Banking Regulator Vows to Maintain Scrutiny on Lending to Real Estate Sector

The country’s banking regulator has indicated that it will continue to subject banks to high levels of scrutiny over funds they provide to the real estate sector.
Caixin learned from the China Banking Regulatory Commission (CBRC) that one of the eight key missions that regulators have set for 2018 is to reverse economic activity that conflicts with central government macroeconomic directives. This includes the extent to which banks funnel money into the real estate sector, especially via irregular financing.
At China’s annual Central Economic Work Conference, which concluded on Dec. 20, the central government vowed to improve long-term mechanisms to ensure the stable and healthy development of the real estate market, and reiterated that both home purchases and rentals will be encouraged. This was interpreted by the market as meaning that the regulator will not relax its grip on funding that flows into the real estate sector.

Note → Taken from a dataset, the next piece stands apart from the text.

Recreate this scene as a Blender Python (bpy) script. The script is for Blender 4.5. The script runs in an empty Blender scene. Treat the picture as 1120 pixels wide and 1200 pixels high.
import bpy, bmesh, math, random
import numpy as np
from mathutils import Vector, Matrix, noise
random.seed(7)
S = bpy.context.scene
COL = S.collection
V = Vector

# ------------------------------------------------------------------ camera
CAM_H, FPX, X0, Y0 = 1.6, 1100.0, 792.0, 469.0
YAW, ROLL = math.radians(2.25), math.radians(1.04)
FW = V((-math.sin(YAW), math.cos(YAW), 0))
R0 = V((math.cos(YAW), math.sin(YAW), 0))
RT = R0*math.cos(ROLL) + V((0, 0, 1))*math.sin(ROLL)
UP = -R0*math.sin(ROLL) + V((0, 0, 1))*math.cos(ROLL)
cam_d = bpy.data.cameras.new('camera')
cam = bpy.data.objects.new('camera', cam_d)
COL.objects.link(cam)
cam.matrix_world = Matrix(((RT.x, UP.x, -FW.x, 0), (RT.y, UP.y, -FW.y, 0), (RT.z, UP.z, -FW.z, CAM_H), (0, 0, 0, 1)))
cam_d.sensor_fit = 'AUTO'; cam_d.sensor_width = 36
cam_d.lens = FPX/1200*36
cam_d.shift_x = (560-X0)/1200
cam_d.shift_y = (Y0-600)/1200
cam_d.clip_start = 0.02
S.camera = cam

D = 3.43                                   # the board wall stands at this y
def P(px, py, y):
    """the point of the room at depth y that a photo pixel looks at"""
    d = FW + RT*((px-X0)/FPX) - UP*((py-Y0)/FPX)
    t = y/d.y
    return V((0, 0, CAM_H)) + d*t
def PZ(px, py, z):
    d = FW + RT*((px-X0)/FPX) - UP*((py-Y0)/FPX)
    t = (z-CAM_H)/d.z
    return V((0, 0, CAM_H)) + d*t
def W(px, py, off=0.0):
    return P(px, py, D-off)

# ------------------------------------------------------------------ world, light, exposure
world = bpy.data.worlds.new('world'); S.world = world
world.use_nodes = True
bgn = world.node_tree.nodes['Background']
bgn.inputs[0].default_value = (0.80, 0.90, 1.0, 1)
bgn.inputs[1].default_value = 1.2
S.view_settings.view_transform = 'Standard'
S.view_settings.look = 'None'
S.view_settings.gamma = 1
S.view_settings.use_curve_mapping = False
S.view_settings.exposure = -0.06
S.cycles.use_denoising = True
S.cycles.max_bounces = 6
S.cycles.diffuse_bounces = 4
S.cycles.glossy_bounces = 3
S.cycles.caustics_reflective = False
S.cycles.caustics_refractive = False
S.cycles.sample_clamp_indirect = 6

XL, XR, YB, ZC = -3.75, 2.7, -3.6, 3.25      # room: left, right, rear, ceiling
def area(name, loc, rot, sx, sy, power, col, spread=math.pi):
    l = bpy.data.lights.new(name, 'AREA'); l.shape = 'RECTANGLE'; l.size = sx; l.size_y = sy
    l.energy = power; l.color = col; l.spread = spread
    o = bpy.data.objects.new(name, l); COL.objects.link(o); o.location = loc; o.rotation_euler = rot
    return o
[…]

Overseeing real estate, an important part of the national economy, has been a key part of Beijing’s macroeconomic policies for years. In 2017, after the central government’s call for homes to be used as residences rather than speculative investments, many city governments wheeled out a flurry of restrictions to subdue property transactions in a bid to stall price growth.
CBRC Chairman Guo Shuqing said in the first quarter of 2017 that loans related to real estate, including loans in which property is collateral, accounted for more than a third of the banking sectors’ 110 trillion yuan ($16.9 trillion) in loans, and up to 50% at some banks, piling up potential risks.
The aforementioned loans refer only to loans reflected on banks’ balance sheets, while loans extended by banks via irregular channels — such as trust and entrust funds or asset management plans — are hard to estimate.
A report by China International Capital Corp., a state-owned investment bank, claimed that new trust loans and entrusted loans in September totaled about 320 billion yuan, with a major chunk of this money flocking into real estate sector.
Wang Tao, chief China economist at UBS AG, said in a report last year that total loans extended by the Chinese banking sector to the real estate industry could have ranged from 54 trillion to 72 trillion yuan in 2016, making up about 24% to 31% of the total Chinese banking capital of 240 trillion yuan. According to UBS calculations, this included 30 trillion of on-balance sheet mortgage loans and borrowings from developers for real estate construction, 10.5 trillion yuan in off-balance sheet lending, and 15 trillion to 25 trillion yuan of loans backed by properties.
As a result, the CBRC carried out inspections in 2017 that required banks to check if they wrongly provided loans to real estate developers in both direct and indirect ways. The CBRC subsequently determined that banks had circumvented regulation to invest in forbidden or restricted sectors such as stocks, equity and real estate firms.
Also in 2017, the CBRC fined institutions that participated in irregular lending to the real estate sector. A Shanghai branch of the Bank of Jiangsu was fined 4.8 million yuan in January that year by the local banking regulator for providing funding to a real estate firm to buy land. This was the largest fine that the CBRC handed down that year.